Sen. Bennett’s algorithm cops seen as ‘long shot’

From Cat Zakrzewski’s “Senator to introduce bill giving Big Tech its own federal watchdog” posted Thursday by the Washington Post:

Throughout history, Congress has established expert agencies to oversee important parts of the American economy — from agriculture to drugs to railroads. Now amid growing concerns about the power of Silicon Valley, a Democratic senator suggests reforming current institutions isn’t enough: a new federal watchdog is needed to regulate the country’s most influential tech companies.

Sen. Michael F. Bennet (D-Colo.) today will introduce the Digital Platform Commission Act, a bill to establish a new five-person commission responsible for protecting consumers in the age of Big Tech. According to proposed text viewed exclusively by The Washington Post, the agency would have the power to interrogate the algorithms powering major tech platforms, and to set new rules to ensure the biggest companies are transparent about how they handle thorny decisions around content moderation on their platforms.

“We need an agency with expertise to have a thoughtful approach here,” he said…

The commission would be tasked with creating rules to ensure large tech companies are transparent about their content moderation rules, as well as requirements for regular public risk assessments about the violent or hateful content circulating on their services. It would establish a “Code Council” made up of technologists and public interest experts to create technical standards and policies for the commission to consider, as well as a Research Office that would conduct internal research and coordinate with outside academics to study the companies…

The proposal is a long shot in a Senate where Democrats have a fragile 50-50 majority — and Republicans have historically been wary of bills that would create new regulatory bodies. Though the legislation aims to address a wide range of harms, any government effort to force greater transparency of companies’ content moderation practices and algorithms could raise free speech concerns under the First Amendment.

My take: The lack of a Republican co-sponsor was a dead giveaway.

6 Comments

  1. Fred Stein said:
    Regardless of politics, nearly no one in Washington (or NYC or EU for that matter) understands technology, or more accurately the internet.

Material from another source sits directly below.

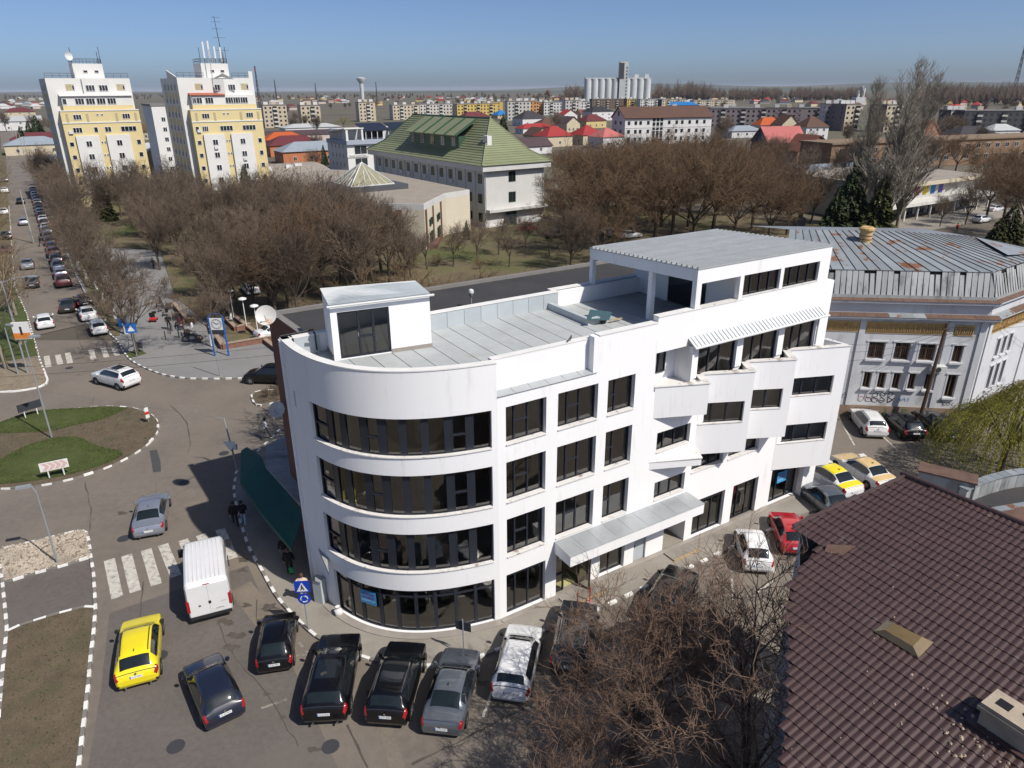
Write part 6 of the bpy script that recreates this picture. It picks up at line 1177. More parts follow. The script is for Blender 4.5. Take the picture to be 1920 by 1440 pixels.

    A perfect example is the push to force Apple to open its platforms which have consumer protections built in. Oversight of algorithms seems insane. What next, an FDA like approval for Apple’s 250,000 APIs?

    They understand that the internet has become essential to our lives and our commerce. They understand that we have potentially dangerous concentrations of power and wealth. They only react to problem du jour, not to core issues of safety and privacy.

    2
    May 12, 2022
  2. Steven Philips said:
    Public Interest “experts” ???
    And the day congress appoints actual experts to ANY commission …!
    Congressional sins of commission.

    2
    May 12, 2022
  3. Lalit Jagtap said:
    As technologist I agree that we need some kind of “watchdog institution” to review Algorithm of social platforms. The speed and scale of technology innovation and adaption, calls for some kind of “FAA” like watchdog body. I recommend this book “Weapons of Math Destruction” about how algorithms can harm.

    1
    May 12, 2022
  4. Lalit Jagtap said:
    As technologist I agree that we need some kind of “watchdog institution” to review Algorithm of special of social platforms. The speed and scale of technology innovation and adaption, definitely calls for some kind of “FAA” like watchdog body. I recommend this book “Weapons of Math Destruction” about how algorithms can harm.

    0
    May 12, 2022
  5. Michael Goldfeder said:
    Another do nothing commission appointed by Dopes in Congress. This could all be better handled more adeptly and efficiently by a high school IT class.